══ Data section
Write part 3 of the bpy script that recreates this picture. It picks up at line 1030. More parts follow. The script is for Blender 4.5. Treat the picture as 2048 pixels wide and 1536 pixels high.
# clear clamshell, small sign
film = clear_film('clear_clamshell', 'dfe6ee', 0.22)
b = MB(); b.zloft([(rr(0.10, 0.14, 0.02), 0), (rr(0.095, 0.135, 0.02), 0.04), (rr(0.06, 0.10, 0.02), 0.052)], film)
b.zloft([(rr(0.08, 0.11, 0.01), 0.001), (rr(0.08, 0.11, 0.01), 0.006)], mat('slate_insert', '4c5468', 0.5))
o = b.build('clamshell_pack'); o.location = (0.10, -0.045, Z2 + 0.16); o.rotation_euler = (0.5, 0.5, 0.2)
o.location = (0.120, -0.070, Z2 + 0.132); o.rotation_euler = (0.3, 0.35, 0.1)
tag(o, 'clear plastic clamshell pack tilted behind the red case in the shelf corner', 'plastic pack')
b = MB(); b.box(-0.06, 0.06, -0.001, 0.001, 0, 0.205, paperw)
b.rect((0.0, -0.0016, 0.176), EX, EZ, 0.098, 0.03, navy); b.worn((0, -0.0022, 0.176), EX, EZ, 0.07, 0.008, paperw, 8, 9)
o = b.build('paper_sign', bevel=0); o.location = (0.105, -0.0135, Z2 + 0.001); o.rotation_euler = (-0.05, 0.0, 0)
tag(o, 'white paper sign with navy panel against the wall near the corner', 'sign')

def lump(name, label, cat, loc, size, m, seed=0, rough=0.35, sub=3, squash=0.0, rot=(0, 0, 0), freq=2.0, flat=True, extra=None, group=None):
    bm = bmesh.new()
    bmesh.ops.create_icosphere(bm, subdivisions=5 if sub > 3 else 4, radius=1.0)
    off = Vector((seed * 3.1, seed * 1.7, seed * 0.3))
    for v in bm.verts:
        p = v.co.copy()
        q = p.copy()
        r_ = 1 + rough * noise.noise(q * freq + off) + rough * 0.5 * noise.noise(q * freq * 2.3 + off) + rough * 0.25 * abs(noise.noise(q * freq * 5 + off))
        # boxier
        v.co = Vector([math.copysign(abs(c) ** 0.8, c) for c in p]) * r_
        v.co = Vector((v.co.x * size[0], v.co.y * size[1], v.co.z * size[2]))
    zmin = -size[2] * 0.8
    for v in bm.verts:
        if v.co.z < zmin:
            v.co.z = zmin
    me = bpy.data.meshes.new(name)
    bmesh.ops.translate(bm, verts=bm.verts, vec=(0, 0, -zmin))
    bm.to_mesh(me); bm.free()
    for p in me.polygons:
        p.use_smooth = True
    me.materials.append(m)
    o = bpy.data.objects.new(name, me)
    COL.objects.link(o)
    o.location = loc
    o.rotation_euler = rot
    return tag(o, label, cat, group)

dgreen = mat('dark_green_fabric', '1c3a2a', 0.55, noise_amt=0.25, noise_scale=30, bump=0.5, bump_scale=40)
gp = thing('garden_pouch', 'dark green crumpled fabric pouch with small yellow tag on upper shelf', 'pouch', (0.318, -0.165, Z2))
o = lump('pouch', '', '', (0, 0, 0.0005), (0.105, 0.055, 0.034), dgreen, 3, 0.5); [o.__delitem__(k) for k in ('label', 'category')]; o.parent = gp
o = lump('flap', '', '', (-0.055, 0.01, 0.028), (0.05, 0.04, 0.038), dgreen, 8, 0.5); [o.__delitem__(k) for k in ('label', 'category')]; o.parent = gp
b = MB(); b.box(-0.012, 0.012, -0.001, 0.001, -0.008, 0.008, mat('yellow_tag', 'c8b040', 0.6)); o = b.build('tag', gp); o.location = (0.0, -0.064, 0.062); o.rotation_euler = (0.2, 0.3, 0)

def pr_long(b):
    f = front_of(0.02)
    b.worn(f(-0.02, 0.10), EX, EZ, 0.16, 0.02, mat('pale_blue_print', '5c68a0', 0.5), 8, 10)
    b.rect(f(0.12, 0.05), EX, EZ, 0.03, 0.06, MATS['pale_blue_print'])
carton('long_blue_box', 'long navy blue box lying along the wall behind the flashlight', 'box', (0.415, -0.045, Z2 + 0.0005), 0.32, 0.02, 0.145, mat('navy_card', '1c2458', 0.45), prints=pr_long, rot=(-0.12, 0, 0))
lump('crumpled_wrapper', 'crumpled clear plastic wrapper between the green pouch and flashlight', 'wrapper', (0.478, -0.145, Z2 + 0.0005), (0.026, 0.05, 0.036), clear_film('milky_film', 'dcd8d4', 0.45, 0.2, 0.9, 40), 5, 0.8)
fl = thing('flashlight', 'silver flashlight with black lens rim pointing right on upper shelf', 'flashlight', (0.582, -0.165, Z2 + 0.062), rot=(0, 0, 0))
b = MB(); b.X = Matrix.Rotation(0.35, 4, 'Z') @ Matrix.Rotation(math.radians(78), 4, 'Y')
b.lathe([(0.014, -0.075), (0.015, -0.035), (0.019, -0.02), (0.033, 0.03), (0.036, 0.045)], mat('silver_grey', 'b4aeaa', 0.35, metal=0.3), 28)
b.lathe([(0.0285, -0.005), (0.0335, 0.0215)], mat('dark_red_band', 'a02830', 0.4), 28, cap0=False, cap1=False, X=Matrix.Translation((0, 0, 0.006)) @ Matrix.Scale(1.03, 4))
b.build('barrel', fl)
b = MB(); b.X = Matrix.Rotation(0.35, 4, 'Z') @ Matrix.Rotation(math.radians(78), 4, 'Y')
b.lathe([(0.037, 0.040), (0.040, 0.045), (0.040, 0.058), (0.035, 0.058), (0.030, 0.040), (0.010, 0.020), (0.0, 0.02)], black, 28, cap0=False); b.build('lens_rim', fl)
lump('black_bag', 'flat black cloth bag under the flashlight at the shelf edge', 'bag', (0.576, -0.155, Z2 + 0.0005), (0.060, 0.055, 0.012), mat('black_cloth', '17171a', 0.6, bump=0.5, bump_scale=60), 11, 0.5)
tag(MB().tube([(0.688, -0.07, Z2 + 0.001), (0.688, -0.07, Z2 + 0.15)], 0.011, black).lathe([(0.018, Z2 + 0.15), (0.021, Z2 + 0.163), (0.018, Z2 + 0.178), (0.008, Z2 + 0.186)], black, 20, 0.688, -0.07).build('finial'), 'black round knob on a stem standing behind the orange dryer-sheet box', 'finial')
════
Brief: Quote the whole listing above, leaving nothing out.

Result:
Write part 3 of the bpy script that recreates this picture. It picks up at line 1030. More parts follow. The script is for Blender 4.5. Treat the picture as 2048 pixels wide and 1536 pixels high.
# clear clamshell, small sign
film = clear_film('clear_clamshell', 'dfe6ee', 0.22)
b = MB(); b.zloft([(rr(0.10, 0.14, 0.02), 0), (rr(0.095, 0.135, 0.02), 0.04), (rr(0.06, 0.10, 0.02), 0.052)], film)
b.zloft([(rr(0.08, 0.11, 0.01), 0.001), (rr(0.08, 0.11, 0.01), 0.006)], mat('slate_insert', '4c5468', 0.5))
o = b.build('clamshell_pack'); o.location = (0.10, -0.045, Z2 + 0.16); o.rotation_euler = (0.5, 0.5, 0.2)
o.location = (0.120, -0.070, Z2 + 0.132); o.rotation_euler = (0.3, 0.35, 0.1)
tag(o, 'clear plastic clamshell pack tilted behind the red case in the shelf corner', 'plastic pack')
b = MB(); b.box(-0.06, 0.06, -0.001, 0.001, 0, 0.205, paperw)
b.rect((0.0, -0.0016, 0.176), EX, EZ, 0.098, 0.03, navy); b.worn((0, -0.0022, 0.176), EX, EZ, 0.07, 0.008, paperw, 8, 9)
o = b.build('paper_sign', bevel=0); o.location = (0.105, -0.0135, Z2 + 0.001); o.rotation_euler = (-0.05, 0.0, 0)
tag(o, 'white paper sign with navy panel against the wall near the corner', 'sign')

def lump(name, label, cat, loc, size, m, seed=0, rough=0.35, sub=3, squash=0.0, rot=(0, 0, 0), freq=2.0, flat=True, extra=None, group=None):
    bm = bmesh.new()
    bmesh.ops.create_icosphere(bm, subdivisions=5 if sub > 3 else 4, radius=1.0)
    off = Vector((seed * 3.1, seed * 1.7, seed * 0.3))
    for v in bm.verts:
        p = v.co.copy()
        q = p.copy()
        r_ = 1 + rough * noise.noise(q * freq + off) + rough * 0.5 * noise.noise(q * freq * 2.3 + off) + rough * 0.25 * abs(noise.noise(q * freq * 5 + off))
        # boxier
        v.co = Vector([math.copysign(abs(c) ** 0.8, c) for c in p]) * r_
        v.co = Vector((v.co.x * size[0], v.co.y * size[1], v.co.z * size[2]))
    zmin = -size[2] * 0.8
    for v in bm.verts:
        if v.co.z < zmin:
            v.co.z = zmin
    me = bpy.data.meshes.new(name)
    bmesh.ops.translate(bm, verts=bm.verts, vec=(0, 0, -zmin))
    bm.to_mesh(me); bm.free()
    for p in me.polygons:
        p.use_smooth = True
    me.materials.append(m)
    o = bpy.data.objects.new(name, me)
    COL.objects.link(o)
    o.location = loc
    o.rotation_euler = rot
    return tag(o, label, cat, group)

dgreen = mat('dark_green_fabric', '1c3a2a', 0.55, noise_amt=0.25, noise_scale=30, bump=0.5, bump_scale=40)
gp = thing('garden_pouch', 'dark green crumpled fabric pouch with small yellow tag on upper shelf', 'pouch', (0.318, -0.165, Z2))
o = lump('pouch', '', '', (0, 0, 0.0005), (0.105, 0.055, 0.034), dgreen, 3, 0.5); [o.__delitem__(k) for k in ('label', 'category')]; o.parent = gp
o = lump('flap', '', '', (-0.055, 0.01, 0.028), (0.05, 0.04, 0.038), dgreen, 8, 0.5); [o.__delitem__(k) for k in ('label', 'category')]; o.parent = gp
b = MB(); b.box(-0.012, 0.012, -0.001, 0.001, -0.008, 0.008, mat('yellow_tag', 'c8b040', 0.6)); o = b.build('tag', gp); o.location = (0.0, -0.064, 0.062); o.rotation_euler = (0.2, 0.3, 0)

def pr_long(b):
    f = front_of(0.02)
    b.worn(f(-0.02, 0.10), EX, EZ, 0.16, 0.02, mat('pale_blue_print', '5c68a0', 0.5), 8, 10)
    b.rect(f(0.12, 0.05), EX, EZ, 0.03, 0.06, MATS['pale_blue_print'])
carton('long_blue_box', 'long navy blue box lying along the wall behind the flashlight', 'box', (0.415, -0.045, Z2 + 0.0005), 0.32, 0.02, 0.145, mat('navy_card', '1c2458', 0.45), prints=pr_long, rot=(-0.12, 0, 0))
lump('crumpled_wrapper', 'crumpled clear plastic wrapper between the green pouch and flashlight', 'wrapper', (0.478, -0.145, Z2 + 0.0005), (0.026, 0.05, 0.036), clear_film('milky_film', 'dcd8d4', 0.45, 0.2, 0.9, 40), 5, 0.8)
fl = thing('flashlight', 'silver flashlight with black lens rim pointing right on upper shelf', 'flashlight', (0.582, -0.165, Z2 + 0.062), rot=(0, 0, 0))
b = MB(); b.X = Matrix.Rotation(0.35, 4, 'Z') @ Matrix.Rotation(math.radians(78), 4, 'Y')
b.lathe([(0.014, -0.075), (0.015, -0.035), (0.019, -0.02), (0.033, 0.03), (0.036, 0.045)], mat('silver_grey', 'b4aeaa', 0.35, metal=0.3), 28)
b.lathe([(0.0285, -0.005), (0.0335, 0.0215)], mat('dark_red_band', 'a02830', 0.4), 28, cap0=False, cap1=False, X=Matrix.Translation((0, 0, 0.006)) @ Matrix.Scale(1.03, 4))
b.build('barrel', fl)
b = MB(); b.X = Matrix.Rotation(0.35, 4, 'Z') @ Matrix.Rotation(math.radians(78), 4, 'Y')
b.lathe([(0.037, 0.040), (0.040, 0.045), (0.040, 0.058), (0.035, 0.058), (0.030, 0.040), (0.010, 0.020), (0.0, 0.02)], black, 28, cap0=False); b.build('lens_rim', fl)
lump('black_bag', 'flat black cloth bag under the flashlight at the shelf edge', 'bag', (0.576, -0.155, Z2 + 0.0005), (0.060, 0.055, 0.012), mat('black_cloth', '17171a', 0.6, bump=0.5, bump_scale=60), 11, 0.5)
tag(MB().tube([(0.688, -0.07, Z2 + 0.001), (0.688, -0.07, Z2 + 0.15)], 0.011, black).lathe([(0.018, Z2 + 0.15), (0.021, Z2 + 0.163), (0.018, Z2 + 0.178), (0.008, Z2 + 0.186)], black, 20, 0.688, -0.07).build('finial'), 'black round knob on a stem standing behind the orange dryer-sheet box', 'finial')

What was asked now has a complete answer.